◆ **SET TASK**:
Transcribe the listing word for word.

++++ SOURCE DATA ++++

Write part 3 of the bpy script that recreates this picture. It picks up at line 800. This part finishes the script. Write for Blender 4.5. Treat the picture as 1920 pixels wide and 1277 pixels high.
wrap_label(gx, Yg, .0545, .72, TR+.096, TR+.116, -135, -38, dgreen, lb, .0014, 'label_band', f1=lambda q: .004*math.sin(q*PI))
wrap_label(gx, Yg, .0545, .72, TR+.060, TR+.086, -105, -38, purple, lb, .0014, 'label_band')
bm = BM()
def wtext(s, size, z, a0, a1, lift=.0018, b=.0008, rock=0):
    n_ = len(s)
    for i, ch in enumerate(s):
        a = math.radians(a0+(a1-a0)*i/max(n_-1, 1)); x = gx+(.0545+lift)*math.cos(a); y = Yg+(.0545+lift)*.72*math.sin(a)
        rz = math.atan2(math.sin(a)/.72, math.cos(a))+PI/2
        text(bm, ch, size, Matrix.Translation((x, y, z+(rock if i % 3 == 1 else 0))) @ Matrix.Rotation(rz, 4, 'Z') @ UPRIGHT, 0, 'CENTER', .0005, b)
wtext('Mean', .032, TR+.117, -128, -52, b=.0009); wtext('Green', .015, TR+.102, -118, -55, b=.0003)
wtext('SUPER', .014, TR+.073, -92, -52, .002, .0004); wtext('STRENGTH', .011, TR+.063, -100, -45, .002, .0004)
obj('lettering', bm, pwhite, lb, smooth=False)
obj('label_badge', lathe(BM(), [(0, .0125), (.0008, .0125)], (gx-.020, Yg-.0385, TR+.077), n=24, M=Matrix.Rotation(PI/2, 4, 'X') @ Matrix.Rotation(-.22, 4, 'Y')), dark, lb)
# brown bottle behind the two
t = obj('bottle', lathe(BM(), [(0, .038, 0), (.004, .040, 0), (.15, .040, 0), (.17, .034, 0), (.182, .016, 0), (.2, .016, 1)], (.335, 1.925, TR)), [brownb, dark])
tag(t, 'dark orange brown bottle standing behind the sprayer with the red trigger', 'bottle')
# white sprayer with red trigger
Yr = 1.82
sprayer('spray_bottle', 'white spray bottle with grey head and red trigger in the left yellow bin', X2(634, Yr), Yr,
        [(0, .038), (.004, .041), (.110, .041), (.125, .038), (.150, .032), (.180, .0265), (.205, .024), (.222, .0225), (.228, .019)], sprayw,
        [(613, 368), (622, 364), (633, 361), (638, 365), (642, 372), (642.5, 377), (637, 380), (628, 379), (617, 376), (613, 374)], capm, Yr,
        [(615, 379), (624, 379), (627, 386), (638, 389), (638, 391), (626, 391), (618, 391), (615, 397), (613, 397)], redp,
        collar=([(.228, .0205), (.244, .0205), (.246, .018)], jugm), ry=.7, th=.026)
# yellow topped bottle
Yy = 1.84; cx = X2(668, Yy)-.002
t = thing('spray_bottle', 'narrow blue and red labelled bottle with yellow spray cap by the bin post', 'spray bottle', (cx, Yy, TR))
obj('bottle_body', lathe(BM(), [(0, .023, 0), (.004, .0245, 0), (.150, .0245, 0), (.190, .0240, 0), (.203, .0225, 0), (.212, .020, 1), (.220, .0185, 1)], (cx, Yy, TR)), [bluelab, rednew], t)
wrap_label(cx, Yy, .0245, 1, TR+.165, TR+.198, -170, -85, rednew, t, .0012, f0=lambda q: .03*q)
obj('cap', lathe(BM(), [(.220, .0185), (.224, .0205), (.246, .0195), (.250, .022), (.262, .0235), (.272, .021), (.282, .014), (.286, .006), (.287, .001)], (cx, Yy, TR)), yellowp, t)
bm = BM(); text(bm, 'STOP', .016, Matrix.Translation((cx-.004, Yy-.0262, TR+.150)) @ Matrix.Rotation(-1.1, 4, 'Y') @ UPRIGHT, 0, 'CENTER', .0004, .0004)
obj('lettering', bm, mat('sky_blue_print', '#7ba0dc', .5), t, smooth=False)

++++

◆ **THE RESULT**:
Write part 3 of the bpy script that recreates this picture. It picks up at line 800. This part finishes the script. Write for Blender 4.5. Treat the picture as 1920 pixels wide and 1277 pixels high.
wrap_label(gx, Yg, .0545, .72, TR+.096, TR+.116, -135, -38, dgreen, lb, .0014, 'label_band', f1=lambda q: .004*math.sin(q*PI))
wrap_label(gx, Yg, .0545, .72, TR+.060, TR+.086, -105, -38, purple, lb, .0014, 'label_band')
bm = BM()
def wtext(s, size, z, a0, a1, lift=.0018, b=.0008, rock=0):
    n_ = len(s)
    for i, ch in enumerate(s):
        a = math.radians(a0+(a1-a0)*i/max(n_-1, 1)); x = gx+(.0545+lift)*math.cos(a); y = Yg+(.0545+lift)*.72*math.sin(a)
        rz = math.atan2(math.sin(a)/.72, math.cos(a))+PI/2
        text(bm, ch, size, Matrix.Translation((x, y, z+(rock if i % 3 == 1 else 0))) @ Matrix.Rotation(rz, 4, 'Z') @ UPRIGHT, 0, 'CENTER', .0005, b)
wtext('Mean', .032, TR+.117, -128, -52, b=.0009); wtext('Green', .015, TR+.102, -118, -55, b=.0003)
wtext('SUPER', .014, TR+.073, -92, -52, .002, .0004); wtext('STRENGTH', .011, TR+.063, -100, -45, .002, .0004)
obj('lettering', bm, pwhite, lb, smooth=False)
obj('label_badge', lathe(BM(), [(0, .0125), (.0008, .0125)], (gx-.020, Yg-.0385, TR+.077), n=24, M=Matrix.Rotation(PI/2, 4, 'X') @ Matrix.Rotation(-.22, 4, 'Y')), dark, lb)
# brown bottle behind the two
t = obj('bottle', lathe(BM(), [(0, .038, 0), (.004, .040, 0), (.15, .040, 0), (.17, .034, 0), (.182, .016, 0), (.2, .016, 1)], (.335, 1.925, TR)), [brownb, dark])
tag(t, 'dark orange brown bottle standing behind the sprayer with the red trigger', 'bottle')
# white sprayer with red trigger
Yr = 1.82
sprayer('spray_bottle', 'white spray bottle with grey head and red trigger in the left yellow bin', X2(634, Yr), Yr,
        [(0, .038), (.004, .041), (.110, .041), (.125, .038), (.150, .032), (.180, .0265), (.205, .024), (.222, .0225), (.228, .019)], sprayw,
        [(613, 368), (622, 364), (633, 361), (638, 365), (642, 372), (642.5, 377), (637, 380), (628, 379), (617, 376), (613, 374)], capm, Yr,
        [(615, 379), (624, 379), (627, 386), (638, 389), (638, 391), (626, 391), (618, 391), (615, 397), (613, 397)], redp,
        collar=([(.228, .0205), (.244, .0205), (.246, .018)], jugm), ry=.7, th=.026)
# yellow topped bottle
Yy = 1.84; cx = X2(668, Yy)-.002
t = thing('spray_bottle', 'narrow blue and red labelled bottle with yellow spray cap by the bin post', 'spray bottle', (cx, Yy, TR))
obj('bottle_body', lathe(BM(), [(0, .023, 0), (.004, .0245, 0), (.150, .0245, 0), (.190, .0240, 0), (.203, .0225, 0), (.212, .020, 1), (.220, .0185, 1)], (cx, Yy, TR)), [bluelab, rednew], t)
wrap_label(cx, Yy, .0245, 1, TR+.165, TR+.198, -170, -85, rednew, t, .0012, f0=lambda q: .03*q)
obj('cap', lathe(BM(), [(.220, .0185), (.224, .0205), (.246, .0195), (.250, .022), (.262, .0235), (.272, .021), (.282, .014), (.286, .006), (.287, .001)], (cx, Yy, TR)), yellowp, t)
bm = BM(); text(bm, 'STOP', .016, Matrix.Translation((cx-.004, Yy-.0262, TR+.150)) @ Matrix.Rotation(-1.1, 4, 'Y') @ UPRIGHT, 0, 'CENTER', .0004, .0004)
obj('lettering', bm, mat('sky_blue_print', '#7ba0dc', .5), t, smooth=False)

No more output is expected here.